The decline of the original mobile device

08.12.2006
When somebody asks you the time, do you instinctively lift up your arm and turn down your wrist, or do you reach for your cell phone?

More and more people these days do the latter. Phones are the new wristwatch.

But in the 19th and 20th centuries, timepieces were the dominant mobile must-haves. Victorian-era gentleman wouldn't be caught dead without their pocket watches. These marvels of miniaturization conveyed status, wealth and modernity. Using a pocket watch told the world that our great-great-great grandfathers were in touch with the efficient, time-obsessed Industrial Revolution. One checked the time frequently, then snapped the clamshell gadget shut and returned it to its place of honor with a single, well-practiced motion -- just like people do today with clamshell cell phones.

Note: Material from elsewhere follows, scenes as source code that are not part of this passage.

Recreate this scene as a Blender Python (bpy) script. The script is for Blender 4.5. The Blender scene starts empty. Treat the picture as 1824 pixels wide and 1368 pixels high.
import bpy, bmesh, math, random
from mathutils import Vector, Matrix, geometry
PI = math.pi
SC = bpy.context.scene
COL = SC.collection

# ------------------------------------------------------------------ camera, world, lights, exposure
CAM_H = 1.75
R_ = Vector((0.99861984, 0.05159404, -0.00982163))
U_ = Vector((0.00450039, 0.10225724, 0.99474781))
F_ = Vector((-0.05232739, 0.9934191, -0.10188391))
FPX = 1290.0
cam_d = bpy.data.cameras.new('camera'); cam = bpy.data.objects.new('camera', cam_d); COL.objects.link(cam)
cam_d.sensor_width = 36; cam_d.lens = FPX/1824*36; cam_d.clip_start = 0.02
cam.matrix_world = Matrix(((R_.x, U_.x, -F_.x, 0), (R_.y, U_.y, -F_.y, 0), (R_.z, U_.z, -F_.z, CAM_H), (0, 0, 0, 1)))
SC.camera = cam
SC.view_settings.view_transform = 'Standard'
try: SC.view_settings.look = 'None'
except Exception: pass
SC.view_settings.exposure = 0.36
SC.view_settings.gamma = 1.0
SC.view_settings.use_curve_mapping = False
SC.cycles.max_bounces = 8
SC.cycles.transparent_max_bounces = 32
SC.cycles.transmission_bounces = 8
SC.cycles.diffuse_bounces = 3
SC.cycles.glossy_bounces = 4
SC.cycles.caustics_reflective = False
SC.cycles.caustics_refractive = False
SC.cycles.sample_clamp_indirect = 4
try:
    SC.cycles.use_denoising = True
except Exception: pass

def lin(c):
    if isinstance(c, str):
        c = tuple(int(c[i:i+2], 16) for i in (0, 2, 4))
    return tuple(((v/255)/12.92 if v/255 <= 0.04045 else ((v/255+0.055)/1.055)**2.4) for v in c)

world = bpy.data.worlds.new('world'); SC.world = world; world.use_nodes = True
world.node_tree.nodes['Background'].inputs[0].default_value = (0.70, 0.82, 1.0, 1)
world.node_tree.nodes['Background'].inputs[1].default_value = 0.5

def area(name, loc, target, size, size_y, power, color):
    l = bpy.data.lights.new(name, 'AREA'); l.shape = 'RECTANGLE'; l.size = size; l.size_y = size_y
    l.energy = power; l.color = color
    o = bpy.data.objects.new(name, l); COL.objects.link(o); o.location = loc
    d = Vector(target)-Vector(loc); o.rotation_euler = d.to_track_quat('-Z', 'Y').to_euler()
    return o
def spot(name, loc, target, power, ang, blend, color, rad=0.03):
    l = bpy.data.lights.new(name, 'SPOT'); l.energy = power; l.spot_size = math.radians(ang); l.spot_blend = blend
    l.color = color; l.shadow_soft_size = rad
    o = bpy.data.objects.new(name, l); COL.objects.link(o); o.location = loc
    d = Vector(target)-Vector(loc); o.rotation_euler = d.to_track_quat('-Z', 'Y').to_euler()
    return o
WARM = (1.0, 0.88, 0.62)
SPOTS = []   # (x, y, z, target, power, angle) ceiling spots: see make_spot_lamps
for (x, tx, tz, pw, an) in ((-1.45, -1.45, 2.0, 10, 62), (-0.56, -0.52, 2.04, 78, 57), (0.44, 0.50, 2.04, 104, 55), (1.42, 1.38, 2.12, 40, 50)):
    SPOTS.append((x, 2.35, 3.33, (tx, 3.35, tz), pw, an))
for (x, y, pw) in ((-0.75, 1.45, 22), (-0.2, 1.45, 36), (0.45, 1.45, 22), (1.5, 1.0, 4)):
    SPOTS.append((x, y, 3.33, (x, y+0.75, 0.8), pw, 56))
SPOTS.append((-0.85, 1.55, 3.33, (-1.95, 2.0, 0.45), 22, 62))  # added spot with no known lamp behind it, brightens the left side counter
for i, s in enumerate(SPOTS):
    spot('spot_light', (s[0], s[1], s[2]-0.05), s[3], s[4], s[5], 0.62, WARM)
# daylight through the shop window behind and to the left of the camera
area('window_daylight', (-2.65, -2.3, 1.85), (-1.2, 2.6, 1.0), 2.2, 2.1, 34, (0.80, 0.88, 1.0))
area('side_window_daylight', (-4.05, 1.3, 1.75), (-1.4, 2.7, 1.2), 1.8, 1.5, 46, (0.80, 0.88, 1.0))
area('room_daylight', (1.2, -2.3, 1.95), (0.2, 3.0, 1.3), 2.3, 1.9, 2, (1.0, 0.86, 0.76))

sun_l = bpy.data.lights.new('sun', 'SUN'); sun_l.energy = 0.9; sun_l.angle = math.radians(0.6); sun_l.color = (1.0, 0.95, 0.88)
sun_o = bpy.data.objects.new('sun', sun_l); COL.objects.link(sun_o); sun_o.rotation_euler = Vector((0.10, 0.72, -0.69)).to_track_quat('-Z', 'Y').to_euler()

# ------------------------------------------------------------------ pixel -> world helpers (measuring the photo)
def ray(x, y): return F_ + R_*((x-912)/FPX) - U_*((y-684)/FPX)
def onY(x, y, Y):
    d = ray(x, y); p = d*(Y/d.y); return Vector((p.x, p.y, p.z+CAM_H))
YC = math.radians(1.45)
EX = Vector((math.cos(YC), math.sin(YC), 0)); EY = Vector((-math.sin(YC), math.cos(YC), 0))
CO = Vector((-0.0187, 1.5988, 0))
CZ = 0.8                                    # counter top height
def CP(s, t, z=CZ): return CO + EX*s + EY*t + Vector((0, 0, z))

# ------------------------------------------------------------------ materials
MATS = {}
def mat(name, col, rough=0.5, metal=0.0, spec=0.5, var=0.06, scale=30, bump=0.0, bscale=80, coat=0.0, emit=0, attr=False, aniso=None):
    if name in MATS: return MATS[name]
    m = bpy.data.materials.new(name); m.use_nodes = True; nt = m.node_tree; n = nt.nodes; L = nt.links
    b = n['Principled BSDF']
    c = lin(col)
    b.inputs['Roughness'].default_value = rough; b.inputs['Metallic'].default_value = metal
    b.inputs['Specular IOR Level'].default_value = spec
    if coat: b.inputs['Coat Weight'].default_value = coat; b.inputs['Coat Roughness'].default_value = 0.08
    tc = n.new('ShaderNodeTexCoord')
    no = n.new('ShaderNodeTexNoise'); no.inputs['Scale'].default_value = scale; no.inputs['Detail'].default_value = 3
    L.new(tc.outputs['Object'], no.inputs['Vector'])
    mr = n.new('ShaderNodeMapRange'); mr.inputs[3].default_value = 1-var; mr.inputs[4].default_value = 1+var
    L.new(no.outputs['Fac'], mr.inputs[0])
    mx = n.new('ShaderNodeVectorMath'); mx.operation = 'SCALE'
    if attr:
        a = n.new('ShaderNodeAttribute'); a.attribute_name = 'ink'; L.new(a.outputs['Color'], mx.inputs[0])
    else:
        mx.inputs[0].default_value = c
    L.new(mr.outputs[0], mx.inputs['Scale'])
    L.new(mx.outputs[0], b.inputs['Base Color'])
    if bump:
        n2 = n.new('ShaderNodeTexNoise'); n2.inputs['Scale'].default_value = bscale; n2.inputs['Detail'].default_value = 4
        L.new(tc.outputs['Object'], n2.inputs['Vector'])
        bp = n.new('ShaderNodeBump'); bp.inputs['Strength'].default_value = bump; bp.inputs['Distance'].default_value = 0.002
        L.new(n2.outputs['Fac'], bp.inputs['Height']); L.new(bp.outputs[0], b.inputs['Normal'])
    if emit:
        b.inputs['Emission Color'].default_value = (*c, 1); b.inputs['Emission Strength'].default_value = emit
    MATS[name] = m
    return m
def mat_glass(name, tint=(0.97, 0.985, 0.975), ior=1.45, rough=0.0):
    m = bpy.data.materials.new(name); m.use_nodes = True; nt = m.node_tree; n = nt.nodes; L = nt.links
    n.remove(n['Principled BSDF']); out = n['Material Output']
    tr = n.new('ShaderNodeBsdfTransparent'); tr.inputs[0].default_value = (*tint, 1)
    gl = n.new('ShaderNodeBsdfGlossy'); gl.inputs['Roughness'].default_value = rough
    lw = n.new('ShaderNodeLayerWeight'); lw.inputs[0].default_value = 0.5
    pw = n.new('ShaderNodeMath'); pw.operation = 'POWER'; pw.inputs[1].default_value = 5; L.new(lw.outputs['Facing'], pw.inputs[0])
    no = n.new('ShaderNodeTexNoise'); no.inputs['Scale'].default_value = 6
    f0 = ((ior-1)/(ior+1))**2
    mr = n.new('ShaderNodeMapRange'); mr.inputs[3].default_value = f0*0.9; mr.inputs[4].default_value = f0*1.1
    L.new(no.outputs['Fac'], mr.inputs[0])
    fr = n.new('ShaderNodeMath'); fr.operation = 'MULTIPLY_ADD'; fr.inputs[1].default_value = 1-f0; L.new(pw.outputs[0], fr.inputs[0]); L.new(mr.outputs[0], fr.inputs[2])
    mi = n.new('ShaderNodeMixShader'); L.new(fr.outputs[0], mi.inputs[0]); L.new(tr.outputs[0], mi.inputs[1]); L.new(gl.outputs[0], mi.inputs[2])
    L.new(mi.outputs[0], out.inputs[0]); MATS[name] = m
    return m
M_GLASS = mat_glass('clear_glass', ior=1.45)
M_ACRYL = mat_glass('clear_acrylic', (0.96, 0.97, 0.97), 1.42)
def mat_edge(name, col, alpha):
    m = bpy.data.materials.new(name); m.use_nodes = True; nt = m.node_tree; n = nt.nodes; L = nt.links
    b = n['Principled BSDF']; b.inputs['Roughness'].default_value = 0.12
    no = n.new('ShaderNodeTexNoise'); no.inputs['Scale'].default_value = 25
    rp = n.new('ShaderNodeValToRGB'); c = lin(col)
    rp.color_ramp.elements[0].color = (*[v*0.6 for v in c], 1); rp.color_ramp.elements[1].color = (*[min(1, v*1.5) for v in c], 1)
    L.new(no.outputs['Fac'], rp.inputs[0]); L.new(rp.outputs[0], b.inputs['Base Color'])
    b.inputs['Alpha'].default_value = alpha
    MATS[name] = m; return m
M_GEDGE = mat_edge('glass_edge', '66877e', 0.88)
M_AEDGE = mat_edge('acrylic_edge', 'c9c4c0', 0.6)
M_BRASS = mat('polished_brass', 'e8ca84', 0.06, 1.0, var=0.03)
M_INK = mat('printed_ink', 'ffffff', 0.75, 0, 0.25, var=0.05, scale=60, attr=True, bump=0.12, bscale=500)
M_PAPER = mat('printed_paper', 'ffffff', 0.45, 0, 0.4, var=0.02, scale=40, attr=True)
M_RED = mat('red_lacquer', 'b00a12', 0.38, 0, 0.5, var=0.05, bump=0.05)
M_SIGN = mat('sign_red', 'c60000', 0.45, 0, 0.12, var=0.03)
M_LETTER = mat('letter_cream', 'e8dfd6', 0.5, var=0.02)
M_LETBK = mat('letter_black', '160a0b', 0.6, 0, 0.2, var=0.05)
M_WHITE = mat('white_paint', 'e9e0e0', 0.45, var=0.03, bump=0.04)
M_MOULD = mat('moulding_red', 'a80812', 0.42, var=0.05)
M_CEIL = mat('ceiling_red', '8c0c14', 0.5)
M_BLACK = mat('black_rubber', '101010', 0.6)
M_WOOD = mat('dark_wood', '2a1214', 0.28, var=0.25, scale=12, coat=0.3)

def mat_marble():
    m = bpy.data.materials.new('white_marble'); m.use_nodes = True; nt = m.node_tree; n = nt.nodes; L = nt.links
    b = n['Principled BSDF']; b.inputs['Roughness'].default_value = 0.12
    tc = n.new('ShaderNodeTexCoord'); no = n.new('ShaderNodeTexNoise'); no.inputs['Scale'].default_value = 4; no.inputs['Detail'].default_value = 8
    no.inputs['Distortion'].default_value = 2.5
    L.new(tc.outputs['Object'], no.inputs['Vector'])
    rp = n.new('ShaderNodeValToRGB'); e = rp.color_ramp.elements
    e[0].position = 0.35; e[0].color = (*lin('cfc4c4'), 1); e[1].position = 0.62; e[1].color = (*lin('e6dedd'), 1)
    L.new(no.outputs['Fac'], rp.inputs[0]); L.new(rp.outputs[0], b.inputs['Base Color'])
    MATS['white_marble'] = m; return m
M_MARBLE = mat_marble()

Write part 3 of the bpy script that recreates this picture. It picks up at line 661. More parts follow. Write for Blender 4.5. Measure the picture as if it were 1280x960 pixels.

The pocket watch was cool, in a handlebar-mustache-and-monocle kind of way, but the form factor was ill-suited for the trench warfare of World War I. Pocket watches could be too easily lost or damaged in the field of battle, and they required an empty hand to use. Although first sold as women's accessories in the late 19th and early 20th centuries and called "wristlets," WWI artillery officers on both sides were issued wristwatches as military equipment, which they were allowed to keep after the war. Initially called "trench watches" because they were associated with trench warfare, wristwatches became required accessories for businesspeople during the rest of the century.

But the mid-century microprocessor revolution, and the miniaturizing march of Moore's Law, eventually brought two revolutionary changes: the cell phone and the wristwatch-based computer. Cell phones make calls, of course, but do so much more: They take pictures, keep your schedule, enable you to send text messages and many other things. And they keep the time.

Since everyone has a cell phone that displays the exact time on the main screen, why lash some anachronistic clock to your wrist? A growing number of people are just going without a wristwatch -- including me.